(Scenes as source code)
========
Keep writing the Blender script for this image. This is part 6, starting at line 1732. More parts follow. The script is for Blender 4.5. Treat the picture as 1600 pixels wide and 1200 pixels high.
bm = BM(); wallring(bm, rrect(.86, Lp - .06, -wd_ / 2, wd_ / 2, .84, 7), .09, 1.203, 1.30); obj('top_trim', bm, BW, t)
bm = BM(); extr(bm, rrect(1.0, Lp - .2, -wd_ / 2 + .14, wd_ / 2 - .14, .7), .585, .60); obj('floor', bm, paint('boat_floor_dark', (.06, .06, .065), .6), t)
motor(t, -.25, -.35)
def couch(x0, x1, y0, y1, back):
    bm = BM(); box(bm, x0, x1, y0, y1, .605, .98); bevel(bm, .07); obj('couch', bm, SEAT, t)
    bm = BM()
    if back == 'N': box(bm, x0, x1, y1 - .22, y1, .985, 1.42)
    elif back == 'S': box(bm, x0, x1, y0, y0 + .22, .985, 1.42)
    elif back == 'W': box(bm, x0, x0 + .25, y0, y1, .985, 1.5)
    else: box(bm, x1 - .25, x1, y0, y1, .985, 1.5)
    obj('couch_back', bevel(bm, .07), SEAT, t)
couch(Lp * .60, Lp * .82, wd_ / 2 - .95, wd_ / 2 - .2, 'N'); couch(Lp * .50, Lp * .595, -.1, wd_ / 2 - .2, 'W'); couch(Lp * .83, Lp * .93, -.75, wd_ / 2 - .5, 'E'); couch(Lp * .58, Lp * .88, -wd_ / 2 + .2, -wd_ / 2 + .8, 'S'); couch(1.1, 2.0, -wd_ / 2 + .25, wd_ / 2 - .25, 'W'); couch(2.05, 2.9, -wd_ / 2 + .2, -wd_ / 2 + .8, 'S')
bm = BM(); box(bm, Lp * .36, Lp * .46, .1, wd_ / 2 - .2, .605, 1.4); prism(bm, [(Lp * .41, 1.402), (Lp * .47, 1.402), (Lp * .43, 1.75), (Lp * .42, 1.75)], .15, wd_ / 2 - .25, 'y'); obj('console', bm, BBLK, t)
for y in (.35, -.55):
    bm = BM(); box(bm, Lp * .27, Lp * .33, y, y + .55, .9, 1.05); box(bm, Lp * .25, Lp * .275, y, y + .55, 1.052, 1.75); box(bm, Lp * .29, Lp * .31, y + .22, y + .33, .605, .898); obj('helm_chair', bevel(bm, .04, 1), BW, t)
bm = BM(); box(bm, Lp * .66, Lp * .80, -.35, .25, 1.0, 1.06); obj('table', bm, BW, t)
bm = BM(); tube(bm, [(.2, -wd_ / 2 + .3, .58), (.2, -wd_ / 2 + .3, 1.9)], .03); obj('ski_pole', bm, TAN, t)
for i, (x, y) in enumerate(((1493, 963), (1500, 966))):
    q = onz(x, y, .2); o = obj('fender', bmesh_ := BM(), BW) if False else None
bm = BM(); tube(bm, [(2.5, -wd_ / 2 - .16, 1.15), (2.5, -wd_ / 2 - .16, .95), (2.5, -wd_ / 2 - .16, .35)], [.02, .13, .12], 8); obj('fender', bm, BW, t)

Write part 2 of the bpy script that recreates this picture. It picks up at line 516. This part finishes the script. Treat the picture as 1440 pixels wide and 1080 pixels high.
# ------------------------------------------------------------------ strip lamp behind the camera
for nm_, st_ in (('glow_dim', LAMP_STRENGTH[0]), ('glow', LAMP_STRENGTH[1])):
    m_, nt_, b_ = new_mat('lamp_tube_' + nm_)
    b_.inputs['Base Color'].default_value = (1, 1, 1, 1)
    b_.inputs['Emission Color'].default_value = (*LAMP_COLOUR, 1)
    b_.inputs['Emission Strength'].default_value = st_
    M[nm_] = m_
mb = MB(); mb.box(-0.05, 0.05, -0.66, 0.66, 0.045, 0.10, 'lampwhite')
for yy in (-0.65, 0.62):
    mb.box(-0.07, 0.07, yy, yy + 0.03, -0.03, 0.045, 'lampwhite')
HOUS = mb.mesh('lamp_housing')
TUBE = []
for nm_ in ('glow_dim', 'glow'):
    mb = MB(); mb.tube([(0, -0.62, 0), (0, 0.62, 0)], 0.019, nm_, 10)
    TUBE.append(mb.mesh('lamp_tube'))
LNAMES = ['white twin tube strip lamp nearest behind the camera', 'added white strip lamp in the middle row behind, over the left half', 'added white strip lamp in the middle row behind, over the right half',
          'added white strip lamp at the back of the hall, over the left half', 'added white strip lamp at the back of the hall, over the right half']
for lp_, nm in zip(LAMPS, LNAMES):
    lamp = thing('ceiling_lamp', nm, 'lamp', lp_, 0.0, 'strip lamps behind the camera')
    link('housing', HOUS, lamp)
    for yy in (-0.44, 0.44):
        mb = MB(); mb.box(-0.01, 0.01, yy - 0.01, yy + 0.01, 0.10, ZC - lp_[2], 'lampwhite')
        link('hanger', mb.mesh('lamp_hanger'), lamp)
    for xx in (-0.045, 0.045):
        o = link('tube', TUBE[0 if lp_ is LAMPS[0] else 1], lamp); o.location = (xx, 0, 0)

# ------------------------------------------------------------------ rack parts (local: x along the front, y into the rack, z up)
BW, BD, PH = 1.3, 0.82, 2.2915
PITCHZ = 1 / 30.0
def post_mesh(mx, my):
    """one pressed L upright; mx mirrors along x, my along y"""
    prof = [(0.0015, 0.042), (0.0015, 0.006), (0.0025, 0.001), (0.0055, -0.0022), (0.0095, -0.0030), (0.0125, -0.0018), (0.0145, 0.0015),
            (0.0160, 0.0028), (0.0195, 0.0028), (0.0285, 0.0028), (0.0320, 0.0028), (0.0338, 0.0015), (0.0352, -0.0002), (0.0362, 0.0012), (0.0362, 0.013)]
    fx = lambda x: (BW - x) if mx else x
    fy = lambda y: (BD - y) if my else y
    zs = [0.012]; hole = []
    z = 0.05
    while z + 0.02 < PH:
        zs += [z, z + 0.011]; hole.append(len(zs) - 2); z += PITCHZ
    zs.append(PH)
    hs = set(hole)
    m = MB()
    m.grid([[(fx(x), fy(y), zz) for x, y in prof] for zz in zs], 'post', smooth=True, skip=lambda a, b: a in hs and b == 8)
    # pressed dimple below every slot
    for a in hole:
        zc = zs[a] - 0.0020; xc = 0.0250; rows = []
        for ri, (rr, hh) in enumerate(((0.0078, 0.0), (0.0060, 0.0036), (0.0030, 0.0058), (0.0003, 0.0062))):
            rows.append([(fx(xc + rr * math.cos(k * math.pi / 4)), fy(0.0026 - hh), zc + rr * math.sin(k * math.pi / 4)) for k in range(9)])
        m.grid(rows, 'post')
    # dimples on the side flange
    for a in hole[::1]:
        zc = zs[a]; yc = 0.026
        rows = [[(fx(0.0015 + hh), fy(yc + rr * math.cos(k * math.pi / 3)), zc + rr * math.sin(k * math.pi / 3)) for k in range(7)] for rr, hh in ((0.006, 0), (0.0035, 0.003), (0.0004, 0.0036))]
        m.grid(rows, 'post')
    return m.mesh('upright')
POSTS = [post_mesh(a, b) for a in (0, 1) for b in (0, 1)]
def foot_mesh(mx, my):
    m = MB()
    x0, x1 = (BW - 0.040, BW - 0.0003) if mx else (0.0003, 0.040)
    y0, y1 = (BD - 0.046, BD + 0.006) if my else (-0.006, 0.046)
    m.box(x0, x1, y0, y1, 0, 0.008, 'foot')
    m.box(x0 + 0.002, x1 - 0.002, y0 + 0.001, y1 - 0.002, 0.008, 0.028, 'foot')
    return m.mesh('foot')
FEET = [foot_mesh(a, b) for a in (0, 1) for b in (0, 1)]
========
■ Exercise objective
Every entry must be retyped in full, exactly as given.

■ Written answer
Keep writing the Blender script for this image. This is part 6, starting at line 1732. More parts follow. The script is for Blender 4.5. Treat the picture as 1600 pixels wide and 1200 pixels high.
bm = BM(); wallring(bm, rrect(.86, Lp - .06, -wd_ / 2, wd_ / 2, .84, 7), .09, 1.203, 1.30); obj('top_trim', bm, BW, t)
bm = BM(); extr(bm, rrect(1.0, Lp - .2, -wd_ / 2 + .14, wd_ / 2 - .14, .7), .585, .60); obj('floor', bm, paint('boat_floor_dark', (.06, .06, .065), .6), t)
motor(t, -.25, -.35)
def couch(x0, x1, y0, y1, back):
    bm = BM(); box(bm, x0, x1, y0, y1, .605, .98); bevel(bm, .07); obj('couch', bm, SEAT, t)
    bm = BM()
    if back == 'N': box(bm, x0, x1, y1 - .22, y1, .985, 1.42)
    elif back == 'S': box(bm, x0, x1, y0, y0 + .22, .985, 1.42)
    elif back == 'W': box(bm, x0, x0 + .25, y0, y1, .985, 1.5)
    else: box(bm, x1 - .25, x1, y0, y1, .985, 1.5)
    obj('couch_back', bevel(bm, .07), SEAT, t)
couch(Lp * .60, Lp * .82, wd_ / 2 - .95, wd_ / 2 - .2, 'N'); couch(Lp * .50, Lp * .595, -.1, wd_ / 2 - .2, 'W'); couch(Lp * .83, Lp * .93, -.75, wd_ / 2 - .5, 'E'); couch(Lp * .58, Lp * .88, -wd_ / 2 + .2, -wd_ / 2 + .8, 'S'); couch(1.1, 2.0, -wd_ / 2 + .25, wd_ / 2 - .25, 'W'); couch(2.05, 2.9, -wd_ / 2 + .2, -wd_ / 2 + .8, 'S')
bm = BM(); box(bm, Lp * .36, Lp * .46, .1, wd_ / 2 - .2, .605, 1.4); prism(bm, [(Lp * .41, 1.402), (Lp * .47, 1.402), (Lp * .43, 1.75), (Lp * .42, 1.75)], .15, wd_ / 2 - .25, 'y'); obj('console', bm, BBLK, t)
for y in (.35, -.55):
    bm = BM(); box(bm, Lp * .27, Lp * .33, y, y + .55, .9, 1.05); box(bm, Lp * .25, Lp * .275, y, y + .55, 1.052, 1.75); box(bm, Lp * .29, Lp * .31, y + .22, y + .33, .605, .898); obj('helm_chair', bevel(bm, .04, 1), BW, t)
bm = BM(); box(bm, Lp * .66, Lp * .80, -.35, .25, 1.0, 1.06); obj('table', bm, BW, t)
bm = BM(); tube(bm, [(.2, -wd_ / 2 + .3, .58), (.2, -wd_ / 2 + .3, 1.9)], .03); obj('ski_pole', bm, TAN, t)
for i, (x, y) in enumerate(((1493, 963), (1500, 966))):
    q = onz(x, y, .2); o = obj('fender', bmesh_ := BM(), BW) if False else None
bm = BM(); tube(bm, [(2.5, -wd_ / 2 - .16, 1.15), (2.5, -wd_ / 2 - .16, .95), (2.5, -wd_ / 2 - .16, .35)], [.02, .13, .12], 8); obj('fender', bm, BW, t)

Write part 2 of the bpy script that recreates this picture. It picks up at line 516. This part finishes the script. Treat the picture as 1440 pixels wide and 1080 pixels high.
# ------------------------------------------------------------------ strip lamp behind the camera
for nm_, st_ in (('glow_dim', LAMP_STRENGTH[0]), ('glow', LAMP_STRENGTH[1])):
    m_, nt_, b_ = new_mat('lamp_tube_' + nm_)
    b_.inputs['Base Color'].default_value = (1, 1, 1, 1)
    b_.inputs['Emission Color'].default_value = (*LAMP_COLOUR, 1)
    b_.inputs['Emission Strength'].default_value = st_
    M[nm_] = m_
mb = MB(); mb.box(-0.05, 0.05, -0.66, 0.66, 0.045, 0.10, 'lampwhite')
for yy in (-0.65, 0.62):
    mb.box(-0.07, 0.07, yy, yy + 0.03, -0.03, 0.045, 'lampwhite')
HOUS = mb.mesh('lamp_housing')
TUBE = []
for nm_ in ('glow_dim', 'glow'):
    mb = MB(); mb.tube([(0, -0.62, 0), (0, 0.62, 0)], 0.019, nm_, 10)
    TUBE.append(mb.mesh('lamp_tube'))
LNAMES = ['white twin tube strip lamp nearest behind the camera', 'added white strip lamp in the middle row behind, over the left half', 'added white strip lamp in the middle row behind, over the right half',
          'added white strip lamp at the back of the hall, over the left half', 'added white strip lamp at the back of the hall, over the right half']
for lp_, nm in zip(LAMPS, LNAMES):
    lamp = thing('ceiling_lamp', nm, 'lamp', lp_, 0.0, 'strip lamps behind the camera')
    link('housing', HOUS, lamp)
    for yy in (-0.44, 0.44):
        mb = MB(); mb.box(-0.01, 0.01, yy - 0.01, yy + 0.01, 0.10, ZC - lp_[2], 'lampwhite')
        link('hanger', mb.mesh('lamp_hanger'), lamp)
    for xx in (-0.045, 0.045):
        o = link('tube', TUBE[0 if lp_ is LAMPS[0] else 1], lamp); o.location = (xx, 0, 0)

# ------------------------------------------------------------------ rack parts (local: x along the front, y into the rack, z up)
BW, BD, PH = 1.3, 0.82, 2.2915
PITCHZ = 1 / 30.0
def post_mesh(mx, my):
    """one pressed L upright; mx mirrors along x, my along y"""
    prof = [(0.0015, 0.042), (0.0015, 0.006), (0.0025, 0.001), (0.0055, -0.0022), (0.0095, -0.0030), (0.0125, -0.0018), (0.0145, 0.0015),
            (0.0160, 0.0028), (0.0195, 0.0028), (0.0285, 0.0028), (0.0320, 0.0028), (0.0338, 0.0015), (0.0352, -0.0002), (0.0362, 0.0012), (0.0362, 0.013)]
    fx = lambda x: (BW - x) if mx else x
    fy = lambda y: (BD - y) if my else y
    zs = [0.012]; hole = []
    z = 0.05
    while z + 0.02 < PH:
        zs += [z, z + 0.011]; hole.append(len(zs) - 2); z += PITCHZ
    zs.append(PH)
    hs = set(hole)
    m = MB()
    m.grid([[(fx(x), fy(y), zz) for x, y in prof] for zz in zs], 'post', smooth=True, skip=lambda a, b: a in hs and b == 8)
    # pressed dimple below every slot
    for a in hole:
        zc = zs[a] - 0.0020; xc = 0.0250; rows = []
        for ri, (rr, hh) in enumerate(((0.0078, 0.0), (0.0060, 0.0036), (0.0030, 0.0058), (0.0003, 0.0062))):
            rows.append([(fx(xc + rr * math.cos(k * math.pi / 4)), fy(0.0026 - hh), zc + rr * math.sin(k * math.pi / 4)) for k in range(9)])
        m.grid(rows, 'post')
    # dimples on the side flange
    for a in hole[::1]:
        zc = zs[a]; yc = 0.026
        rows = [[(fx(0.0015 + hh), fy(yc + rr * math.cos(k * math.pi / 3)), zc + rr * math.sin(k * math.pi / 3)) for k in range(7)] for rr, hh in ((0.006, 0), (0.0035, 0.003), (0.0004, 0.0036))]
        m.grid(rows, 'post')
    return m.mesh('upright')
POSTS = [post_mesh(a, b) for a in (0, 1) for b in (0, 1)]
def foot_mesh(mx, my):
    m = MB()
    x0, x1 = (BW - 0.040, BW - 0.0003) if mx else (0.0003, 0.040)
    y0, y1 = (BD - 0.046, BD + 0.006) if my else (-0.006, 0.046)
    m.box(x0, x1, y0, y1, 0, 0.008, 'foot')
    m.box(x0 + 0.002, x1 - 0.002, y0 + 0.001, y1 - 0.002, 0.008, 0.028, 'foot')
    return m.mesh('foot')
FEET = [foot_mesh(a, b) for a in (0, 1) for b in (0, 1)]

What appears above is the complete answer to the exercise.